The communication brief is a very important element in the process of developing effective marketing solutions together with your agency. Not only does the brief provide a focal point for the entire project and a detailed roadmap for the creative team, it also serves as a “contract” between the client and agency.

Writing the brief forces us to clarify and explain the business problem, the market situation, the competitive environment, the audience, etc. The bottom line is that once the agency is ready to begin creative development, there’s a good chance that both teams — your own as well as the agency’s — are on the same page, have adopted the same perspective and have the same expectations.

In our brief process, there are two brief formats: the Strategic brief and the Creative brief. You use a Strategic brief when the agency is new; or when the assignment involves a new business direction (e.g. a launch of a new product, a launch into a new market segment). An important purpose of the brief is then to create a strategic foundation or framework for the marketing communications needed.

The point of departure is usually a marketing or business problem that needs to be addressed using marketing communications.

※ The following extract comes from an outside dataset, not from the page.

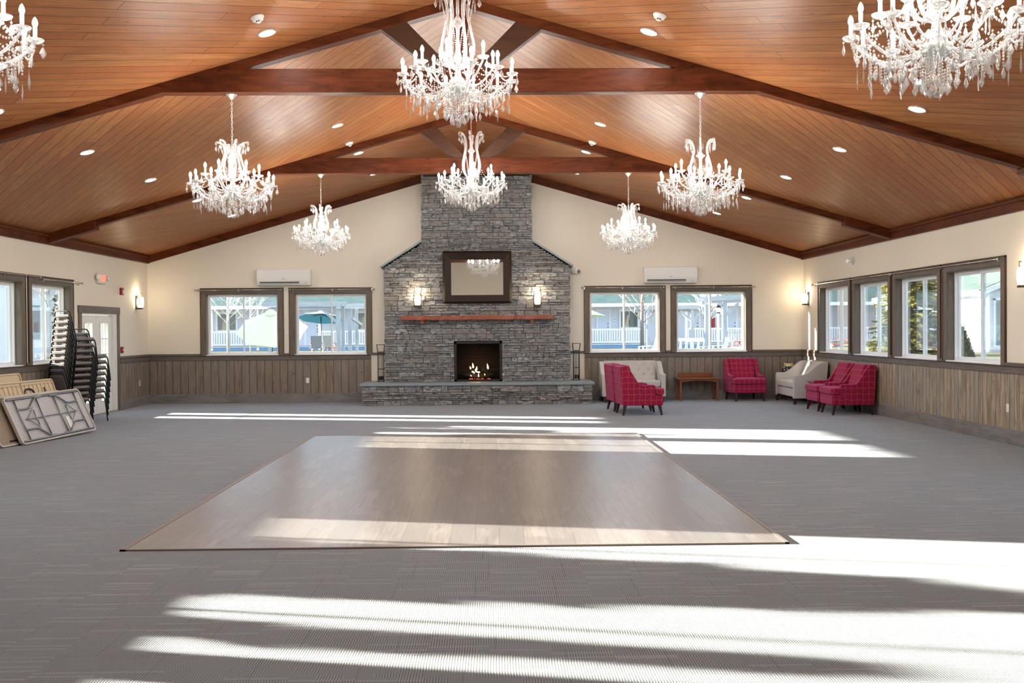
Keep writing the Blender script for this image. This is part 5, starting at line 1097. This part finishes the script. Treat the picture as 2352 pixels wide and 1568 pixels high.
def picnic(label, x, y, rz):
    t = thing('picnic_table', label, 'picnic table', (x, y, GZ), rz, 'red picnic tables'); mb = MB()
    for k in range(5): mb.box(-0.8, 0.8, -0.37+0.15*k, -0.23+0.15*k, 0.56, 0.60)
    mb.build('top', M['redwood'], t)
    for s in (-1, 1): MB().box(-0.8, 0.8, s*0.62, s*0.86, 0.32, 0.36).build('bench', M['redwood'], t)
    for xx in (-0.6, 0.6):
        for s in (-1, 1): MB().bar((xx, s*0.25, 0.56), (xx, s*0.62, 0.0), 0.04, 0.10).build('leg', M['redwood'], t)
        MB().box(xx-0.02, xx+0.02, -0.74, 0.74, 0.26, 0.33).build('cross_brace', M['redwood'], t)
    return t
pt = picnic('red picnic table under the blue parasol', -8.8, 54.2, 0.2)
for x, y, rz, lab in ((13.15, 50.0, 0.3, 'red picnic table at the right edge of the last end wall window'), (19.1, 54.0, 0.2, 'red picnic table outside the first right wall window')):
    o = copy_tree(pt); o.location = (x, y, GZ); o.rotation_euler = (0, 0, rz); o['label'] = lab
def resin(label, x, y, rz, wdt=0.6, name='resin_chair', cat='garden chair'):
    t = thing(name, label, cat, (x, y, GZ), rz); h = wdt/2
    MB().box(-0.24, 0.26, -h+0.05, h-0.05, 0.40, 0.43).build('seat', M['resin'], t); bk = MB(); n = max(4, int(wdt/0.11))
    for k in range(n+1):
        yy = -h+0.06+(wdt-0.12)*k/n; bk.bar((-0.24, yy, 0.42), (-0.36, yy+ (0.05 if k % 2 else -0.05 if wdt > 1 else 0), 0.86), 0.045, 0.02)
    bk.bar((-0.355, -h+0.02, 0.88), (-0.355, h-0.02, 0.88), 0.03, 0.10); bk.bar((-0.26, -h+0.04, 0.5), (-0.26, h-0.04, 0.5), 0.03, 0.06); bk.build('backrest', M['resin'], t)
    for s in (-1, 1):
        MB().bar((-0.33, s*h, 0.64), (0.26, s*h, 0.62), 0.06, 0.03).build('armrest', M['resin'], t)
        for xx, e in ((0.24, 0.30), (-0.24, -0.34)): MB().bar((xx, s*(h-0.02), 0.63 if xx > 0 else 0.60), (e, s*(h+0.02), 0.0), 0.05, 0.06).build('leg', M['resin'], t)
resin('white resin garden chair outside the window right of the fireplace', 5.95, 36.0, PI-0.4); resin('white resin bench with lattice back outside the last end wall window', 6.98, 34.0, PI/2+0.1, 1.05, 'resin_bench', 'garden bench'); resin('white resin chair between the pergola posts outside the last end wall window', 8.5, 36.0, PI*0.85)
la = thing('post_lantern', 'lantern on a white post by the right pergola', 'lantern', (9.43, 40.0, GZ)); MB().box(-0.035, 0.035, -0.035, 0.035, 0, 1.86).build('post', M['xwhite'], la)
MB().box(-0.07, 0.07, -0.07, 0.07, 1.90, 2.08).build('glass', M['lampglass'], la); MB().prism([(-0.11, 2.08), (0.11, 2.08), (0.03, 2.18), (-0.03, 2.18)], -0.1, 0.1).build('cap', M['black'], la); MB().box(-0.08, 0.08, -0.08, 0.08, 1.86, 1.90).build('collar', M['black'], la)
rf = thing('wooden_fence', 'low grey wooden railing behind the right pergola', 'fence', (15.5, 60, GZ)); mb = MB()
for i in range(16): mb.box(-1.0+i*0.14, -0.92+i*0.14, -0.02, 0.02, 0.15, 0.98)
mb.build('pickets', M['greywood_v'], rf); MB().box(-1.05, 1.3, -0.05, 0.05, 0.97, 1.05).build('top_rail', M['greywood'], rf)
for x in (-1.0, 1.2): MB().box(x-0.05, x+0.05, -0.05, 0.05, 0, 1.0).build('post', M['greywood_v'], rf)
# spruce and shrubs
def spruce(label, x, y, h, rad, seed, z0=0.15, name='spruce_tree'):
    t = thing(name, label, 'tree', (x, y, GZ-0.05)); R_ = random.Random(seed); mb = MB()
    MB().tube([(0, 0, 0), (0, 0, h*0.6), (0, 0, h)], [0.13, 0.08, 0.02], 8).build('trunk', M['bark2'], t, smooth=True)
    z = z0
    while z < h-0.2:
        L = rad*(1-z/h)**0.85+0.15
        for k in range(19):
            a = R_.uniform(0, 2*PI); l = L*R_.uniform(0.75, 1.1); d = Vector((math.cos(a), math.sin(a), R_.uniform(-0.12, 0.18))); p = Vector((0, 0, z+R_.uniform(-0.1, 0.1)))
            mb.tube([p, p+d*l], [0.02, 0.006], 4); n = int(l/0.085)
            for i in range(2, n+1):
                s = i/n; c = p+d*l*s+Vector((0, 0, -0.10*s*s*l)); w_ = (0.26*(1-s)+0.10)*min(1, l)
                for sg in (-1, 1):
                    sd = Vector((-d.y, d.x, 0))*sg; e = c+sd*w_*R_.uniform(0.7, 1.2)+d*w_*0.7+Vector((0, 0, R_.uniform(-0.09, 0.04)))
                    mb.tube([c, c.lerp(e, 0.5), e], [0.012, 0.034, 0.004], 4)
        z += 0.155
    mb.build('foliage', M['needle'], t)
spruce('sunlit spruce tree filling the third right wall window', 18.55, 43.0, 7.5, 1.7, 4)
def shrub(label, x, y, h, rad, seed, name='conical_shrub'):
    t = thing(name, label, 'shrub', (x, y, GZ-0.05)); R_ = random.Random(seed); mb = MB(); n = 900
    MB().tube([(0, 0, 0), (0, 0, h*0.8)], [0.05, 0.01], 6).build('stem', M['bark2'], t)
    mb.lathe([(rad*0.5, 0.05), (rad*0.85, h*0.18), (rad*0.75, h*0.4), (rad*0.45, h*0.7), (0.01, h*0.93)], 12)
    for i in range(n):
        s = R_.random()**1.4; a = R_.uniform(0, 2*PI); q = rad*(1-s)**0.8*R_.uniform(0.8, 1.0)*(0.75+0.25*min(1, s*6)); c = Vector((q*math.cos(a)*0.85, q*math.sin(a)*0.85, 0.05+s*h*0.95)); e = c+Vector((math.cos(a)*0.07, math.sin(a)*0.07, R_.uniform(0.06, 0.16)))*R_.uniform(0.7, 1.4)
        mb.tube([c, c.lerp(e, 0.5), e], [0.014, 0.026, 0.003], 4)
    mb.build('foliage', M['shrub'], t)
def bush(label, x, y, h, rad, seed, name):
    t = thing(name, label, 'shrub', (x, y, -0.30)); R_ = random.Random(seed); mb = MB(); pr = []
    for i in range(13):
        q = PI*i/12; pr.append((max(0.01, rad*math.sin(q)*0.96), h*(0.5-0.5*math.cos(q))))
    mb.lathe(pr, 18)
    for i in range(700):
        q = math.acos(R_.uniform(-1, 1)); a = R_.uniform(0, 2*PI); c = Vector((rad*math.sin(q)*math.cos(a)*0.93, rad*math.sin(q)*math.sin(a)*0.93, h*(0.5-0.5*math.cos(q)))); e = c+Vector((math.cos(a), math.sin(a), 0.6))*R_.uniform(0.05, 0.13)
        mb.tube([c, c.lerp(e, 0.5), e], [0.02, 0.03, 0.003], 4)
    mb.build('foliage', M['shrub'], t); MB().tube([(0, 0, -0.1), (0, 0, h*0.5)], 0.04, 6).build('stem', M['bark2'], t)
bush('unseen tall round shrub added outside the left corner to block low sun', -8.95, 23.75, 3.9, 1.05, 3, 'round_shade_shrub'); bush('round shrub outside the nearer left wall windows, shading the carpet', -9.6, 8.74, 2.75, 0.82, 5, 'round_shade_shrub'); bush('narrow upright shrub outside the nearer left wall windows', -9.6, 7.26, 2.5, 0.17, 9, 'columnar_shrub')  # first shrub is an unseen addition keeping sun out of the left end windows
shrub('dark conical shrub outside the nearest right wall window', 14.55, 30.0, 1.25, 0.52, 2); shrub('dark conical shrub at the foot of the spruce', 15.25, 37.0, 1.35, 0.55, 6)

As a result, the strategic brief puts emphasis on reviewing the market and business background, as well as on discussing and determining the role of marketing communications.

The ultimate aim of the strategic brief is to develop a marketing communications program (rather than an individual activity or a single ad or brochure), in support of the new market scenario or business direction.

By contrast, a Creative Brief is used when the business direction is known, understood and accepted by everyone involved. What we’re expected to create is not a framework but a specific marketing communications solution addressing a specific and well-defined need. Consequently, there is less emphasis on business and more on audience, mindsets, effects, message and substantiation.

Writing a Strategic or Creative brief essentially comes down to answering a series of stringent questions relating to the project at hand. The questions have been phrased and ordered in such a way as to present a logical flow.

Normally the brief structure is built around the following questions:

  • What’s the background to this project?
  • What’s the problem we’re trying to solve?
  • Who are we talking to?
  • What’s the mindset of that audience?
  • What positioning fits that mindset?
  • What effects are we trying to achieve?
  • What message will achieve those effects?
  • What evidence substantiates that message?
  • What constraints exist for expressing it?